Crude gains as Ukraine crisis heats up anew

Crude futures shot up on Tuesday on fears the Russian standoff in Ukraine may escalate, which could disrupt supply from oil-rich Russia.

On the New York Mercantile Exchange, West Texas Intermediate crude oil for delivery in May traded at $102.30 a barrel during U.S. trading, up 1.85%. New York-traded oil futures hit a session low of $100.67 a barrel and a high of $102.49 a barrel.

The May contract settled down 0.69% at $100.44 a barrel on Monday.

Nymex oil futures were likely to find support at $99.95 a barrel, Monday's low, and resistance at $102.89 a barrel, the high from March 7.
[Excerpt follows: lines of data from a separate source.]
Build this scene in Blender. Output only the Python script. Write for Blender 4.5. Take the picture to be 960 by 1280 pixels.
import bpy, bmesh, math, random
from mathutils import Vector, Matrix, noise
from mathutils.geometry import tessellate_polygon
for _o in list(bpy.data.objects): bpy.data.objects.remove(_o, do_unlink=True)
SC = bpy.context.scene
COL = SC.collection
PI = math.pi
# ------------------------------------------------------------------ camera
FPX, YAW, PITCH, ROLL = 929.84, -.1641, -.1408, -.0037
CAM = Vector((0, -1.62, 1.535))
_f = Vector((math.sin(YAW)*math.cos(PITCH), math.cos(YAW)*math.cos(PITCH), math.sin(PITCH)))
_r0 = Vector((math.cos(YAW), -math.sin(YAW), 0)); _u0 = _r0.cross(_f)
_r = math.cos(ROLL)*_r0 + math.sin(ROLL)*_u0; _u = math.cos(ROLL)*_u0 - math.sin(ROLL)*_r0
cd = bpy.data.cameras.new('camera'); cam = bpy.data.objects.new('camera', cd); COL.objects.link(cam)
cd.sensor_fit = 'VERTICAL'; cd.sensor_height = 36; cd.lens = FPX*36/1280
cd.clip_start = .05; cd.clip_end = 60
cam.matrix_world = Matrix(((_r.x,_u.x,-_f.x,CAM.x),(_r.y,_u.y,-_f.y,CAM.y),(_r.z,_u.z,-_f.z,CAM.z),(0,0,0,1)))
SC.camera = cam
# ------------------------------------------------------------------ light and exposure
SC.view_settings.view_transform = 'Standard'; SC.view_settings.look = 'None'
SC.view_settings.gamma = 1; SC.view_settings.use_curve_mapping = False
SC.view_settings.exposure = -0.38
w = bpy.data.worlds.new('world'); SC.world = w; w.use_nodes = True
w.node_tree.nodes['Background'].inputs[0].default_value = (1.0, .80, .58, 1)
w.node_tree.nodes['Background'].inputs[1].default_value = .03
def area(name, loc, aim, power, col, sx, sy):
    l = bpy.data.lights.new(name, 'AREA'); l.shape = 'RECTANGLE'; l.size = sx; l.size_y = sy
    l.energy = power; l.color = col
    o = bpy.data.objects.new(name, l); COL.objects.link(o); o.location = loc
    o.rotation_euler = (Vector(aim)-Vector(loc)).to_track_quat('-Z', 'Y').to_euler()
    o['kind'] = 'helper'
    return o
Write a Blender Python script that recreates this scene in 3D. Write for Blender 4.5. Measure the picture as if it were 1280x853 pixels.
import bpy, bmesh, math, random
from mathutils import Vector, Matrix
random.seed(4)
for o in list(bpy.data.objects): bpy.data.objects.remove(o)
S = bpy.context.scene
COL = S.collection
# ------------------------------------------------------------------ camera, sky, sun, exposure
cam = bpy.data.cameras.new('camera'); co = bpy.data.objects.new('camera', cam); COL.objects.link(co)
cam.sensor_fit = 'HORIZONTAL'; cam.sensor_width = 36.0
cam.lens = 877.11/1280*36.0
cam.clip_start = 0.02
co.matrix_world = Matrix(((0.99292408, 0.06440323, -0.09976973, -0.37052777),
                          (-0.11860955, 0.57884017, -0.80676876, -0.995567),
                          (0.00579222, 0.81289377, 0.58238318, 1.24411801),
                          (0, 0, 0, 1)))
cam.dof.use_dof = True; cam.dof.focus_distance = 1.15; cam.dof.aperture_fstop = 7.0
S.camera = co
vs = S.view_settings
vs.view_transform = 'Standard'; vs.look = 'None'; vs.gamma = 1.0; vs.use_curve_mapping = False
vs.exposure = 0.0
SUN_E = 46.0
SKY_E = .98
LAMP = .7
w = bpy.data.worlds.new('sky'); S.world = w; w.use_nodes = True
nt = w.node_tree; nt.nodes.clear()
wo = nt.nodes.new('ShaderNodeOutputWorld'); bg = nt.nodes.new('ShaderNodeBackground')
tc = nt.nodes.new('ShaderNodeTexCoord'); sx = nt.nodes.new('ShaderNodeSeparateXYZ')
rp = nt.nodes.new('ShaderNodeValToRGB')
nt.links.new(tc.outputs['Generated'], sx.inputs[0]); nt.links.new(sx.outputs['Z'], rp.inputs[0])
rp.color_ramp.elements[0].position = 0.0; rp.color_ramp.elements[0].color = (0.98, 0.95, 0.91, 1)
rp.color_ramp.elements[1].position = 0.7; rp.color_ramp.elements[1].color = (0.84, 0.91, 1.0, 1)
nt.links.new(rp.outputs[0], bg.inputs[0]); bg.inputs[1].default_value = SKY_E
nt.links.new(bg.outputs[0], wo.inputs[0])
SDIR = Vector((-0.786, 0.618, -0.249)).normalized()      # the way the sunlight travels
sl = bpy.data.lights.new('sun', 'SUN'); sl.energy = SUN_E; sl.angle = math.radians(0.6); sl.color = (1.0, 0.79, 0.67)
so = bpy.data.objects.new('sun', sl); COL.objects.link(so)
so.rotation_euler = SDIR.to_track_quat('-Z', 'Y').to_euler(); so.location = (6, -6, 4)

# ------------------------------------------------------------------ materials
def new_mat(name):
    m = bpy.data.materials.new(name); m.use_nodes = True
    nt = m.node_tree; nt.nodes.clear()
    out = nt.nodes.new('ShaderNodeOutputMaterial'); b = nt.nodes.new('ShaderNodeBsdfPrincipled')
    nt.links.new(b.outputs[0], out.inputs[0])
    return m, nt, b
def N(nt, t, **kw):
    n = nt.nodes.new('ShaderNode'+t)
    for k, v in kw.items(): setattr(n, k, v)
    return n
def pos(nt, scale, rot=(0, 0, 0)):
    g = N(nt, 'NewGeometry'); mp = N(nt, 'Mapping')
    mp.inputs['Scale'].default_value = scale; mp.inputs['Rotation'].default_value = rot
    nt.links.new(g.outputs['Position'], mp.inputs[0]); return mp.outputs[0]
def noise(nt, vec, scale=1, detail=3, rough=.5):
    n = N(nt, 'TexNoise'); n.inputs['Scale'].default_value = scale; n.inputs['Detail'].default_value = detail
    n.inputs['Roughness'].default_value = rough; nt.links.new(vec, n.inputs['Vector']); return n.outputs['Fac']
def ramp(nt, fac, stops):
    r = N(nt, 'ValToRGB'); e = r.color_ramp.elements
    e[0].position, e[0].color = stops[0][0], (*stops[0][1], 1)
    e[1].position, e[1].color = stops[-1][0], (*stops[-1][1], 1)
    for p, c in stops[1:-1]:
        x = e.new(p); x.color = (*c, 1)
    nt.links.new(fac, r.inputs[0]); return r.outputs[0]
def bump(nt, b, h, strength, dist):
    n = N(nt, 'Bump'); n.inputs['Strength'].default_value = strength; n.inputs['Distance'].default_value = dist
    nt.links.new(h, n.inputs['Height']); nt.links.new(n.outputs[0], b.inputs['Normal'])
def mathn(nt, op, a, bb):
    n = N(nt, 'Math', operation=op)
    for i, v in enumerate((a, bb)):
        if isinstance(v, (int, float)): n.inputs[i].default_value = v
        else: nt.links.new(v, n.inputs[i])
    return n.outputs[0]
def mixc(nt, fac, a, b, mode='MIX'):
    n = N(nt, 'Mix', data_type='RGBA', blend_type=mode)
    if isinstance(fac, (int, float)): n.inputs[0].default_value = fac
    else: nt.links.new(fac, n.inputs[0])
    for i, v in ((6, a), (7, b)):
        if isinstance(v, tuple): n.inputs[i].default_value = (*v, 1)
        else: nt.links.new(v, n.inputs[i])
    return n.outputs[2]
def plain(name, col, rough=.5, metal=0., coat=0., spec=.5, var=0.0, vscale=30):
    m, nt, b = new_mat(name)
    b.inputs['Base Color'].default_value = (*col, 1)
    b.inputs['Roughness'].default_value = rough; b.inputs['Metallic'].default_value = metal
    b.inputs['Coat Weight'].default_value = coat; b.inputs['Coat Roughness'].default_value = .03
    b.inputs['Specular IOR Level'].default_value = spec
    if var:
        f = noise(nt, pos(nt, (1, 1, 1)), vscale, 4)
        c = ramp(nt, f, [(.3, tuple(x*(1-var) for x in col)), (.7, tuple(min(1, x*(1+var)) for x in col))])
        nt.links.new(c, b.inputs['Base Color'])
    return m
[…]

Oil prices firmed after pro-Russian activists in Ukraine’s industrial center of Donetsk declared their independence from Kiev, a move Ukrainian leaders described as part of a Russian-orchestrated plan to justify an invasion.

U.S. Secretary of State John Kerry said earlier that Russian agents were encouraging unrest in eastern Ukraine and said Moscow was preparing military action in the region.

Capping gains, however, were expectations for Libyan crude exports to normalize.

Libyan government officials and rebels reached an agreement over the weekend to re-open Zueitina and Hariga ports, which normally export a combined total of 200,000 barrels a day, mostly to Europe.

The news sent oil prices falling, as the end to the standoff will increase global supply.

Elsewhere, on the ICE Futures Exchange in London, Brent oil futures for May delivery were up 1.74%, trading at US$107.67 a barrel, while the spread between the Brent and U.S. crude contracts stood at US$5.37 a barrel.